Google frequently asks this to test a candidate's string handling and ability to manage intervals. It requires multiple steps: finding all occurrences of words, marking which characters should be bold, and then formatting the output. It tests whether you can break a problem into logical sub-tasks and handle overlapping ranges correctly.

Algorithmic pattern used

This problem can be solved using String Matching (like Aho-Corasick or simple indexOf) and a boolean mask. You create a boolean array is_bold of the same length as the string. For each word in your list, find all its occurrences in the string and mark the corresponding indices in is_bold as true. Finally, iterate through the string and the boolean array to insert <b> tags whenever is_bold switches from false to true, and </b> when it switches from true to false.

Example explanation

Words: ["ab", "bc"], String: "aabcd"

  1. "ab" occurs at index 1. is_bold[1...2] = true.
  2. "bc" occurs at index 2. is_bold[2...3] = true.
  3. Merged bold range: indices 1, 2, and 3.
  4. String becomes: a + <b> + abc + </b> + d -> a<b>abc</b>d.

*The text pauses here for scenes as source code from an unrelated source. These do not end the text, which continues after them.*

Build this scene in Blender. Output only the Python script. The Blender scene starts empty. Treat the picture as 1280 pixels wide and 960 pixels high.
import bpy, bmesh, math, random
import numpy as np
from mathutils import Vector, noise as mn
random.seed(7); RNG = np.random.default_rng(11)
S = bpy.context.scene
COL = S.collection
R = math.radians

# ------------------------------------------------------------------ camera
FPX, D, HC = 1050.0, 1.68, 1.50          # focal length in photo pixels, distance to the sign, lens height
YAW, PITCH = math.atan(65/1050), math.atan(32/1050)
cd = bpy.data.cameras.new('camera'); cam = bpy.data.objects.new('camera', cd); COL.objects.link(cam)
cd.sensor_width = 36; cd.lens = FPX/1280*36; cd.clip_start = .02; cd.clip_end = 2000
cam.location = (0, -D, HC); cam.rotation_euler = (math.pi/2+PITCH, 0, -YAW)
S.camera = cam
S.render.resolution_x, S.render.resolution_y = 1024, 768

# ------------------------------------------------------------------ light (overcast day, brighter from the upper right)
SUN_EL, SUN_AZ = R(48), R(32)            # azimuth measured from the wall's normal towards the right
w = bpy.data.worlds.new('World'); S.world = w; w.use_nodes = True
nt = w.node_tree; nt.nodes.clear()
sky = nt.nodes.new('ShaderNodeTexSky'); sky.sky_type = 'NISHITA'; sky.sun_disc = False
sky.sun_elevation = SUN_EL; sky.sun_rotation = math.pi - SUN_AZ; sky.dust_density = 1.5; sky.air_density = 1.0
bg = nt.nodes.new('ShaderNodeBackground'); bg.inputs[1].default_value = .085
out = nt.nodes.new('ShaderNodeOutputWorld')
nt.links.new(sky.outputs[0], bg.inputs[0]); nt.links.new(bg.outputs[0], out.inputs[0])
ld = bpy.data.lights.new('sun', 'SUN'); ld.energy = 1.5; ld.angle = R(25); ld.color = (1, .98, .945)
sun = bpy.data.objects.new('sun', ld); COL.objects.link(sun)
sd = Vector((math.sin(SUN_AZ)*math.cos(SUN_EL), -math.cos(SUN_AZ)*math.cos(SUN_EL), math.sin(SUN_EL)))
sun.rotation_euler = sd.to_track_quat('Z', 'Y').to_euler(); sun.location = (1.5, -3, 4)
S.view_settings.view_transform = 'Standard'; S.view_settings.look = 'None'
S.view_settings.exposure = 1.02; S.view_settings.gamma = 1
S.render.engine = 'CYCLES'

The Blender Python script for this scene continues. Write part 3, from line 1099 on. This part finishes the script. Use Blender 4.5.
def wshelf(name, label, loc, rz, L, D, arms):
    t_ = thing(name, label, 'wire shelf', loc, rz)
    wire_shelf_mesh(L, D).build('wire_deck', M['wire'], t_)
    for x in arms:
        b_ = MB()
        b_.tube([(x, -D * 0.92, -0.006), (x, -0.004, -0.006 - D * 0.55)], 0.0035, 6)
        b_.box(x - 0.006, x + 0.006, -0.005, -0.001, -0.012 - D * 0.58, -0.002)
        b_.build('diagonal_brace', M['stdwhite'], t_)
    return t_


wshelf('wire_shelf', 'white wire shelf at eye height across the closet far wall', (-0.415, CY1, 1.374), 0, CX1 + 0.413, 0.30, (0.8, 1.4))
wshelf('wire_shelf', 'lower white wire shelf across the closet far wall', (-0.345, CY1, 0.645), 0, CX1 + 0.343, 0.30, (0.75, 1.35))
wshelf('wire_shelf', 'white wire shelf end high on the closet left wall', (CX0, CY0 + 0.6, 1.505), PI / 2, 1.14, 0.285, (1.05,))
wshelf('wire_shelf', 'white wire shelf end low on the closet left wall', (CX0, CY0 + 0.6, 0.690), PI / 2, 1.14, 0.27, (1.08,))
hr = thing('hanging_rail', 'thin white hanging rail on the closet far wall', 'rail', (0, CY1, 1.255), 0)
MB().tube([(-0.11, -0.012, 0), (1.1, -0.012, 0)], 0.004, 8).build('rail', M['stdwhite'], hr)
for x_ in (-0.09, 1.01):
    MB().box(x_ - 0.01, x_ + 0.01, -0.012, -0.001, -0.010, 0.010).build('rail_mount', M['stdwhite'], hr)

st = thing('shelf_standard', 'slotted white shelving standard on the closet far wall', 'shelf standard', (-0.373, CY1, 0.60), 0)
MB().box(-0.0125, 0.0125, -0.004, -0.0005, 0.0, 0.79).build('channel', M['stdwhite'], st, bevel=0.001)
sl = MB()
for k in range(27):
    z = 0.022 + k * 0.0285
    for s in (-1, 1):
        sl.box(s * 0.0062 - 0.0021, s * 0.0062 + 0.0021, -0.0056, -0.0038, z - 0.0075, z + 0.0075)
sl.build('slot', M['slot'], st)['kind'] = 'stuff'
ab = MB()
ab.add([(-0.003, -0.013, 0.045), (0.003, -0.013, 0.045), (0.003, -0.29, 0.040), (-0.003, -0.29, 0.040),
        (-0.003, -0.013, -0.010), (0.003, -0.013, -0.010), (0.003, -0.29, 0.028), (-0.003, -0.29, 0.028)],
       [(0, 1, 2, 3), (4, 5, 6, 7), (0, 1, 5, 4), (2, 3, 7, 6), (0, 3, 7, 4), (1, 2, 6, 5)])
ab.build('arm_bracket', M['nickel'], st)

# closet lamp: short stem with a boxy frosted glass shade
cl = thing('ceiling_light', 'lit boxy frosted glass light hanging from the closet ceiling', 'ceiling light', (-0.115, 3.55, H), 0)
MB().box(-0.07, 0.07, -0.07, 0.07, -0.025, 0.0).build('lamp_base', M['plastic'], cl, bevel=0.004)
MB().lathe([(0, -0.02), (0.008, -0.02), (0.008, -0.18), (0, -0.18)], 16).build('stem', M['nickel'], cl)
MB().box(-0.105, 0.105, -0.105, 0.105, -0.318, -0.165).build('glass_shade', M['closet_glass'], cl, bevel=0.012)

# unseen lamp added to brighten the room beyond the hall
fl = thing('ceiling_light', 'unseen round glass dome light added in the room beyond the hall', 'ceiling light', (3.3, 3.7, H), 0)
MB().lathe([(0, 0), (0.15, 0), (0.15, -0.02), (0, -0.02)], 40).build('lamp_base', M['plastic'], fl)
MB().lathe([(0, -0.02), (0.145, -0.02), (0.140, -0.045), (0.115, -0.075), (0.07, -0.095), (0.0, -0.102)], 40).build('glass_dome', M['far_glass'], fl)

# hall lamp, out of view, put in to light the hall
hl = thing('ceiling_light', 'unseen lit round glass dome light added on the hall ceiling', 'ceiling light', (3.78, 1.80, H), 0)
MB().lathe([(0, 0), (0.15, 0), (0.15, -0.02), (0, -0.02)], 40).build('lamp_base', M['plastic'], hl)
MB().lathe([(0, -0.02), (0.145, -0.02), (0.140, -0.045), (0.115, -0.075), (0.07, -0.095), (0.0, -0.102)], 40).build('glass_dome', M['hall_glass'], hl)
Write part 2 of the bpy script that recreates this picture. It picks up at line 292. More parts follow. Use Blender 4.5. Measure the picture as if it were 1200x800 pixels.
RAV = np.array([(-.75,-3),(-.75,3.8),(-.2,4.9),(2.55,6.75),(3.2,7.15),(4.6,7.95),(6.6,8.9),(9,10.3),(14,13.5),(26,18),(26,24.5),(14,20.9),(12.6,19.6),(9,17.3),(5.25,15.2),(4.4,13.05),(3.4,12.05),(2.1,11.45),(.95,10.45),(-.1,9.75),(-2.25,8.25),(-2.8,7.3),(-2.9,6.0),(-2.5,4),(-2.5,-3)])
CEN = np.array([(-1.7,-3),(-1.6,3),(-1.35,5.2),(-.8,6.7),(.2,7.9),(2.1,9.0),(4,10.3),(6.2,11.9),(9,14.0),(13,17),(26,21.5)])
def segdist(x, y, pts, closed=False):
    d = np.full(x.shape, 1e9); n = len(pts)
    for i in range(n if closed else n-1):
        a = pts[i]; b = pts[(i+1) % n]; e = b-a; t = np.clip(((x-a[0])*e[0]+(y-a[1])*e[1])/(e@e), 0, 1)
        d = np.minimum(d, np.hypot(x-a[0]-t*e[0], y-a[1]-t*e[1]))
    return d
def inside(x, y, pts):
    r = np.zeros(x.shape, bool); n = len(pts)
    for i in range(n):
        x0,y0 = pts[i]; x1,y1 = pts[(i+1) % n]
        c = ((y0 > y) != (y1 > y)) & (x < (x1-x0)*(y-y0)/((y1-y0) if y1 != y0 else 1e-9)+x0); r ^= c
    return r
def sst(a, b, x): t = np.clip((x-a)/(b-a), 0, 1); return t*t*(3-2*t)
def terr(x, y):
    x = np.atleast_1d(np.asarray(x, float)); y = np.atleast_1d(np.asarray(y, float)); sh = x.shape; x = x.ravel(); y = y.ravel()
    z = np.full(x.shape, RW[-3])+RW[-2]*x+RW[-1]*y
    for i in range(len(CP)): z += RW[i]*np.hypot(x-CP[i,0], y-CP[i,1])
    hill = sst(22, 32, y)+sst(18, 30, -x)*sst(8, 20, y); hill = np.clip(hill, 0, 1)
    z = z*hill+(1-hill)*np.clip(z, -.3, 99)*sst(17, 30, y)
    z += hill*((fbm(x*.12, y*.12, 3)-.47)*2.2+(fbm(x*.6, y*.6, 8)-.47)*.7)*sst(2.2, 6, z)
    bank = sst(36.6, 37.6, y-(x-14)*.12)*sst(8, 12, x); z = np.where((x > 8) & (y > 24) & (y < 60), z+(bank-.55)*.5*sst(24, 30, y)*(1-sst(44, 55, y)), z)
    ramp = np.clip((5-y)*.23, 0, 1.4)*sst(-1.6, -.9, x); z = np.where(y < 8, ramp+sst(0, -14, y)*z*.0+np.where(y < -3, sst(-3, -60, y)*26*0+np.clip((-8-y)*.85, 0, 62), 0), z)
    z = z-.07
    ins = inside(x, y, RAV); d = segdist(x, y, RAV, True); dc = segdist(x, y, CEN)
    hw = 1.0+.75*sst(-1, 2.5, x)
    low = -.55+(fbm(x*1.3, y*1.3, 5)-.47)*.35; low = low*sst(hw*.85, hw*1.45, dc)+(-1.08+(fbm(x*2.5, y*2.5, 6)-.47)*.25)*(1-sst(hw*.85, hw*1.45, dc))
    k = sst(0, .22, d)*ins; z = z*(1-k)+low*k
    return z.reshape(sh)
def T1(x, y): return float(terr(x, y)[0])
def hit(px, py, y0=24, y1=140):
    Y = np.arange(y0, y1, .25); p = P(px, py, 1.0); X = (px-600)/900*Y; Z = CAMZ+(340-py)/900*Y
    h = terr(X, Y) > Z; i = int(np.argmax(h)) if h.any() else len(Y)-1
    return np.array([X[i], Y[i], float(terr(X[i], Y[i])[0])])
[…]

Common mistakes candidates make

One common mistake is trying to insert the tags immediately while finding words, which makes handling overlaps extremely difficult. Another is failing to handle the case where words are adjacent but not overlapping (e.g., "abc" and "def" in "abcdef"). Using a boolean mask or an interval-merging approach is much cleaner and less error-prone.

Interview preparation tip

For any "marking" or "tagging" problem on a string or array, think about using a secondary boolean array or a set of intervals. Separating the "identification" phase from the "output" phase is a great way to simplify your logic.